WHAT IS REQUIRED: Print, without altering anything, the lines from the one that holds "Build this scene" to the one that holds "scn.camera = camo", inclusive. No other lines belong in the output.

PROVIDED RECORDS:

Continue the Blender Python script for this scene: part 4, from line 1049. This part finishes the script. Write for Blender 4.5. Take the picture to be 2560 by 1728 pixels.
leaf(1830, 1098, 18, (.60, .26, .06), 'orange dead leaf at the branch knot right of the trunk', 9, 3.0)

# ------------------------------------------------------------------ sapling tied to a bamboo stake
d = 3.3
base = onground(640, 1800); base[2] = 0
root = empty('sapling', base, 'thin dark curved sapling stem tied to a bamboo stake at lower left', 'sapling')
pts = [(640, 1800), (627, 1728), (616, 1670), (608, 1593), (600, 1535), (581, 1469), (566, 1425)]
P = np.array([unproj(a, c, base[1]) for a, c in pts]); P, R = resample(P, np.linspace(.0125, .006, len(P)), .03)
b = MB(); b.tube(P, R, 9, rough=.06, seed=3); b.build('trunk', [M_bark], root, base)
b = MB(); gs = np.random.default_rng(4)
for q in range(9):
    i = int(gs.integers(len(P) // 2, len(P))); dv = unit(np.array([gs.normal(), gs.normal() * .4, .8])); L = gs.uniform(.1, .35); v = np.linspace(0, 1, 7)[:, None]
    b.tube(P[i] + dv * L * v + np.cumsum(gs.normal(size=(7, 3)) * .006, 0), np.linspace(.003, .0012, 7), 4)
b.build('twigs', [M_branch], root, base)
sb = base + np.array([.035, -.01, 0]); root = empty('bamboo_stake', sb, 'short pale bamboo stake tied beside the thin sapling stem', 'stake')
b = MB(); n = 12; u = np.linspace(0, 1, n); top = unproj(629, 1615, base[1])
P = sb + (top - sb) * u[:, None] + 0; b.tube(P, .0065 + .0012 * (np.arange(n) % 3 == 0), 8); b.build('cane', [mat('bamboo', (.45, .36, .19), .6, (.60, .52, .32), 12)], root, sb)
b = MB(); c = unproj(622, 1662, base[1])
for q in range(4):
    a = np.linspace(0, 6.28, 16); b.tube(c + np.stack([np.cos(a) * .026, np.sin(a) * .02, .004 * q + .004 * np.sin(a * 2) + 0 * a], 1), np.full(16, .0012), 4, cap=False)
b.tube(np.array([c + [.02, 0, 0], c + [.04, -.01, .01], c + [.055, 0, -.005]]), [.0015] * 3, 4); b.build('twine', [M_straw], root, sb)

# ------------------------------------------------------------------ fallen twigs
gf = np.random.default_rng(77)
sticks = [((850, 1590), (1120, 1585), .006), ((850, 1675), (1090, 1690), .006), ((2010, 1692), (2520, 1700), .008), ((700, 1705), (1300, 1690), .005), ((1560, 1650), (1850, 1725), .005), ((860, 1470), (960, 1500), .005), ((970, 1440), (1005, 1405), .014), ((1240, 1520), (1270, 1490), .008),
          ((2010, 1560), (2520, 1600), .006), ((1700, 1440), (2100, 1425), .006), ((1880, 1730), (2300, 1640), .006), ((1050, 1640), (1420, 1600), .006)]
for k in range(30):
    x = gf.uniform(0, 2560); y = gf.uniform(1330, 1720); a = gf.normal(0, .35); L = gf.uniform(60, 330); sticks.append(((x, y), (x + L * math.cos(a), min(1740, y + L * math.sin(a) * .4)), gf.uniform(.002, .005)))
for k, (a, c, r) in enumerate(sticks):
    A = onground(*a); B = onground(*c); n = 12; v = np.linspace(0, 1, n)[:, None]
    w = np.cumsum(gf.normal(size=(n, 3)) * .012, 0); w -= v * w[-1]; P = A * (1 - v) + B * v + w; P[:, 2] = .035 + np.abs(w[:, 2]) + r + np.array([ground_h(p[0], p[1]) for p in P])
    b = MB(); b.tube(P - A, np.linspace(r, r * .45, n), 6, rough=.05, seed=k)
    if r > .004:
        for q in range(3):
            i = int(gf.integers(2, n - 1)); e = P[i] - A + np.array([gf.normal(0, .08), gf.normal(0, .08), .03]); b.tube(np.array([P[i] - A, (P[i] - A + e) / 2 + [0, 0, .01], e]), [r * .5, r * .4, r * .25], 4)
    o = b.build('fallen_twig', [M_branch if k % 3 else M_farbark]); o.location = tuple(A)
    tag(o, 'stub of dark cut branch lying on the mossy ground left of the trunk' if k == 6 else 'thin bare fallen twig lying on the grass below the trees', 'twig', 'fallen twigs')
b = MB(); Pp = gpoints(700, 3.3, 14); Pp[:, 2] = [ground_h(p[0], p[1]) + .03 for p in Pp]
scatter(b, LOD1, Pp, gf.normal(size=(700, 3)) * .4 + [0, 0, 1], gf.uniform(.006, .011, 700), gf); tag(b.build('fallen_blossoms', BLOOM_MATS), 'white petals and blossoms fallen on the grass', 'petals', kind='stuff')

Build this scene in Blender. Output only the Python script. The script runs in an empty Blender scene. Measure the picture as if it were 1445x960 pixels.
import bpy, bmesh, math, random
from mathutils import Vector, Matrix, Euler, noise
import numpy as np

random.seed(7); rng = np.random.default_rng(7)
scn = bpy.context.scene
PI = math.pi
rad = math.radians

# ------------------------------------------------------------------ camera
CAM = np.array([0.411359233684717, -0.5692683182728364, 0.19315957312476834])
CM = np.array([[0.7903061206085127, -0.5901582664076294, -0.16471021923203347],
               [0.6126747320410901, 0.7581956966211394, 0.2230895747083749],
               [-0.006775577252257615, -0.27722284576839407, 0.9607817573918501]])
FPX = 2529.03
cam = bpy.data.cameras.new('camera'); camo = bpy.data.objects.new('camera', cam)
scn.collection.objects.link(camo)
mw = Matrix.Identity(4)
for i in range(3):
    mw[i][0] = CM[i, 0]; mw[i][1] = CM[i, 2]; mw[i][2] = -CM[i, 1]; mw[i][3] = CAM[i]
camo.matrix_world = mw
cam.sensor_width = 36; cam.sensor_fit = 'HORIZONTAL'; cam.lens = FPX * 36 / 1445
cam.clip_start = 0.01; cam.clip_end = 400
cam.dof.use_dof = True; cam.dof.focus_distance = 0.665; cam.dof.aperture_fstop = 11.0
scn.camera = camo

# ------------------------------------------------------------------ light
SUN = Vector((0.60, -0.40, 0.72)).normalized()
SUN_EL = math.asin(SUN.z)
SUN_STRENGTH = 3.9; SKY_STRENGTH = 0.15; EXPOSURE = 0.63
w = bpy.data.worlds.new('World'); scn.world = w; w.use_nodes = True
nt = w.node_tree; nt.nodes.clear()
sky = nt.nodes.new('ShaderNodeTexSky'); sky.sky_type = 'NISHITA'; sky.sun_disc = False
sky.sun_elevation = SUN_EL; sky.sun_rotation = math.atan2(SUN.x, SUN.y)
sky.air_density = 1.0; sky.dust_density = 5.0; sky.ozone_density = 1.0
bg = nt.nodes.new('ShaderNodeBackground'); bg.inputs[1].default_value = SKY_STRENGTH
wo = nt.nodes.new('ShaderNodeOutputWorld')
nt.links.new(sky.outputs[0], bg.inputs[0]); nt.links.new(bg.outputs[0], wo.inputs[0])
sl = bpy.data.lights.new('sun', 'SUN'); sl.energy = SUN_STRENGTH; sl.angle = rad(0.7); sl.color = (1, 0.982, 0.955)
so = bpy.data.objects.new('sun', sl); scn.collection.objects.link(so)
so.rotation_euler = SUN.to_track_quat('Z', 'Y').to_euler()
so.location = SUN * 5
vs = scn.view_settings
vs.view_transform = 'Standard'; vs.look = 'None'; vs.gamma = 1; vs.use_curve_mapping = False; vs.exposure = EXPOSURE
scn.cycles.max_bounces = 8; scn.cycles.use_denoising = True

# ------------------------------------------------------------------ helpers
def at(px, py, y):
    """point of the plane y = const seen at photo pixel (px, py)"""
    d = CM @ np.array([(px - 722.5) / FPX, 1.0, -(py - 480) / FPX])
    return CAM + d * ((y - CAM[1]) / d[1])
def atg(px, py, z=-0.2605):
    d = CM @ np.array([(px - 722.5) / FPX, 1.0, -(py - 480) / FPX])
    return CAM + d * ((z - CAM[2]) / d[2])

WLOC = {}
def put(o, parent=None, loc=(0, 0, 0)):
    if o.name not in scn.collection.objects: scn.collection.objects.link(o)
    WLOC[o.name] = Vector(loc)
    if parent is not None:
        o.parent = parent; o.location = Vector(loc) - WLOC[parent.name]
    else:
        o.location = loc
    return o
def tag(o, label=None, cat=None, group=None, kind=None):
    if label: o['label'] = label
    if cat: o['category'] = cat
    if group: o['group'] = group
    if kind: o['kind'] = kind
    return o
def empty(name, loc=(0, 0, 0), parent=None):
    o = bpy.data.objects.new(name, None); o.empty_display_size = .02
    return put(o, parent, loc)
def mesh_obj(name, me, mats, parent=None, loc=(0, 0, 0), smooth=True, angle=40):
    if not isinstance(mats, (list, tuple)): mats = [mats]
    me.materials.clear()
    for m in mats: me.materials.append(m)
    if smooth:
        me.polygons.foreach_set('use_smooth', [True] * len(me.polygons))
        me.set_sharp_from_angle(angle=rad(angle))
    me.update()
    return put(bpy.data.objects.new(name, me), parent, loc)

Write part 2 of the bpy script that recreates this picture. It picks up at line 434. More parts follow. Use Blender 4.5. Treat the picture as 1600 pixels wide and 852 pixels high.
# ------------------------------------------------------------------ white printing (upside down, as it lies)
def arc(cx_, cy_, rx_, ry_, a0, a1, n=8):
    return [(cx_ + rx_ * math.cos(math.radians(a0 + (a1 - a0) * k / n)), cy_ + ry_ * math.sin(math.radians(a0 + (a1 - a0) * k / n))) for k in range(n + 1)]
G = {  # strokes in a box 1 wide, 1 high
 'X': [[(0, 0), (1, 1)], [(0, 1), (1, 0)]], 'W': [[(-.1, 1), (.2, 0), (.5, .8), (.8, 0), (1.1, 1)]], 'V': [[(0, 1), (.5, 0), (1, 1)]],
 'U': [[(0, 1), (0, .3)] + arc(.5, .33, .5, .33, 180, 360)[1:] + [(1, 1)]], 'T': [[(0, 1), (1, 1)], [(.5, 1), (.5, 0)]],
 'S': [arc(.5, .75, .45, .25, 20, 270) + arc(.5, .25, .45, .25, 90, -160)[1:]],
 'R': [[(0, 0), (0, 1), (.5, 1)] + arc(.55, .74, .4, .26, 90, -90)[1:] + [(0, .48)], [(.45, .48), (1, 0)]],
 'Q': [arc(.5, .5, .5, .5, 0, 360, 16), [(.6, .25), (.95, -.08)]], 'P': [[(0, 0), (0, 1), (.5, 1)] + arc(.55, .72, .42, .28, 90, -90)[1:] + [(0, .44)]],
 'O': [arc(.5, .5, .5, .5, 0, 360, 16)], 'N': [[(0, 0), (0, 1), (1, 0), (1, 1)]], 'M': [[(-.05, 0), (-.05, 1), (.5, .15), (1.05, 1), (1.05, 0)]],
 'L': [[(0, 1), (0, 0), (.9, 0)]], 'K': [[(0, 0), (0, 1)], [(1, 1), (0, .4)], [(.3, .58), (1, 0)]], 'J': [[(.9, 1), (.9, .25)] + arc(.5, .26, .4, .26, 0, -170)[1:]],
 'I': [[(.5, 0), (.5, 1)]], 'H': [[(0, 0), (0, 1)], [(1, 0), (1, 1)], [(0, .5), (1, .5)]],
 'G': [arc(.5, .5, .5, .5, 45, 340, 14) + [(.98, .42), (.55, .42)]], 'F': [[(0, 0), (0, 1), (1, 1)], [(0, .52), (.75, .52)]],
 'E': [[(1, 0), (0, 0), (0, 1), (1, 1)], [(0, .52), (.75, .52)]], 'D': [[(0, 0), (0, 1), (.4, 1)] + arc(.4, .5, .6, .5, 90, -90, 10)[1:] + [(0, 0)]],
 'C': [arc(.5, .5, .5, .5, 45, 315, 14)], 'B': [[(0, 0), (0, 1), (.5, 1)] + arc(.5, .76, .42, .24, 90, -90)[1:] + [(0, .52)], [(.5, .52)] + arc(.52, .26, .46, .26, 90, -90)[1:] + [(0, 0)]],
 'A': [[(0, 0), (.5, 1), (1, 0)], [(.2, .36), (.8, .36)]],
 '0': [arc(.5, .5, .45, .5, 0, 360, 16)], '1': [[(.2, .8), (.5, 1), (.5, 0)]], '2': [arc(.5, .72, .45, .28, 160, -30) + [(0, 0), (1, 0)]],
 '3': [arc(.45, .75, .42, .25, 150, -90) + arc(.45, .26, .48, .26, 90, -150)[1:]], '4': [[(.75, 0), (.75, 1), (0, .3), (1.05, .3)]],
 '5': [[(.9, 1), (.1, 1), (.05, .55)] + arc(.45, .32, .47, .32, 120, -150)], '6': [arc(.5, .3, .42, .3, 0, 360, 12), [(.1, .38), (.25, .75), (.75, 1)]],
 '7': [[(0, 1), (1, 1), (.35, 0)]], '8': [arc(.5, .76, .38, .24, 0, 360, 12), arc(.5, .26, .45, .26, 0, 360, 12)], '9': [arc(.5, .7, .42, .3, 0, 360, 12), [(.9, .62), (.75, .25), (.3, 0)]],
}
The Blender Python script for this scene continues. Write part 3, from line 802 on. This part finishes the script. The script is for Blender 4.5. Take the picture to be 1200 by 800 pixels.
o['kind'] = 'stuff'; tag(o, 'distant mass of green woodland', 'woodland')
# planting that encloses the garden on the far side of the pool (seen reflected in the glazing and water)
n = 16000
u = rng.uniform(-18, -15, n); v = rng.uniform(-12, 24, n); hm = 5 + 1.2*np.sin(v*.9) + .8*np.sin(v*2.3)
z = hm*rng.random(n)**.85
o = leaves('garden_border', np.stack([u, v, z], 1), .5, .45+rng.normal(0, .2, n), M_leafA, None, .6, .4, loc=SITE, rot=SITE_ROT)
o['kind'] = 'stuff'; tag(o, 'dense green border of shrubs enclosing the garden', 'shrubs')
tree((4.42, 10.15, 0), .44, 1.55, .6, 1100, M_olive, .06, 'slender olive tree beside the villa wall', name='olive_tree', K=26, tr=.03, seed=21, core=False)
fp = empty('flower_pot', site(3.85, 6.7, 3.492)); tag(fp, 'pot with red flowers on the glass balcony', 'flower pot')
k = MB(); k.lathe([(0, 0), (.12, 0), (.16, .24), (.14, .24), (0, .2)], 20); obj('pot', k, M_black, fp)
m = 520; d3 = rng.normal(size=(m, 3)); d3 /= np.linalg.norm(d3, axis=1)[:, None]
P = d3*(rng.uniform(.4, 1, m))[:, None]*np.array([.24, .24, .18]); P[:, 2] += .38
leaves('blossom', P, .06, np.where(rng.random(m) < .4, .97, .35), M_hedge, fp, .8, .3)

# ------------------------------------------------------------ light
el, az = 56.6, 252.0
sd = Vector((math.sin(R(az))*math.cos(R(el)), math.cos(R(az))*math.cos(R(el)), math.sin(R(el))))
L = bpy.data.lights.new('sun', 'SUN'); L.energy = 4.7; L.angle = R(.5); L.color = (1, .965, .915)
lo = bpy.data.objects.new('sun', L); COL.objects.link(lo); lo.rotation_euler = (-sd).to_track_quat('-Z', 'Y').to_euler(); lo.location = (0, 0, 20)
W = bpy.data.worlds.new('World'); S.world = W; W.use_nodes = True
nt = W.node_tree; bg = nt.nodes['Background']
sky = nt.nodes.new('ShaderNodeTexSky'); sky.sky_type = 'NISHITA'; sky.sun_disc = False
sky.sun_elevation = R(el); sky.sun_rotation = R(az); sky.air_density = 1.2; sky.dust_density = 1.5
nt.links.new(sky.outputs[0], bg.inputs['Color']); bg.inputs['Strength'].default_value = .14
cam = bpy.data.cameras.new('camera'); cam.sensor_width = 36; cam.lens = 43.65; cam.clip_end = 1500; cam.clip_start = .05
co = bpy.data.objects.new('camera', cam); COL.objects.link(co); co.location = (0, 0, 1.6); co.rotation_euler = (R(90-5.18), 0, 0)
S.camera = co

TASK RESPONSE:
Build this scene in Blender. Output only the Python script. The script runs in an empty Blender scene. Measure the picture as if it were 1445x960 pixels.
import bpy, bmesh, math, random
from mathutils import Vector, Matrix, Euler, noise
import numpy as np

random.seed(7); rng = np.random.default_rng(7)
scn = bpy.context.scene
PI = math.pi
rad = math.radians

# ------------------------------------------------------------------ camera
CAM = np.array([0.411359233684717, -0.5692683182728364, 0.19315957312476834])
CM = np.array([[0.7903061206085127, -0.5901582664076294, -0.16471021923203347],
               [0.6126747320410901, 0.7581956966211394, 0.2230895747083749],
               [-0.006775577252257615, -0.27722284576839407, 0.9607817573918501]])
FPX = 2529.03
cam = bpy.data.cameras.new('camera'); camo = bpy.data.objects.new('camera', cam)
scn.collection.objects.link(camo)
mw = Matrix.Identity(4)
for i in range(3):
    mw[i][0] = CM[i, 0]; mw[i][1] = CM[i, 2]; mw[i][2] = -CM[i, 1]; mw[i][3] = CAM[i]
camo.matrix_world = mw
cam.sensor_width = 36; cam.sensor_fit = 'HORIZONTAL'; cam.lens = FPX * 36 / 1445
cam.clip_start = 0.01; cam.clip_end = 400
cam.dof.use_dof = True; cam.dof.focus_distance = 0.665; cam.dof.aperture_fstop = 11.0
scn.camera = camo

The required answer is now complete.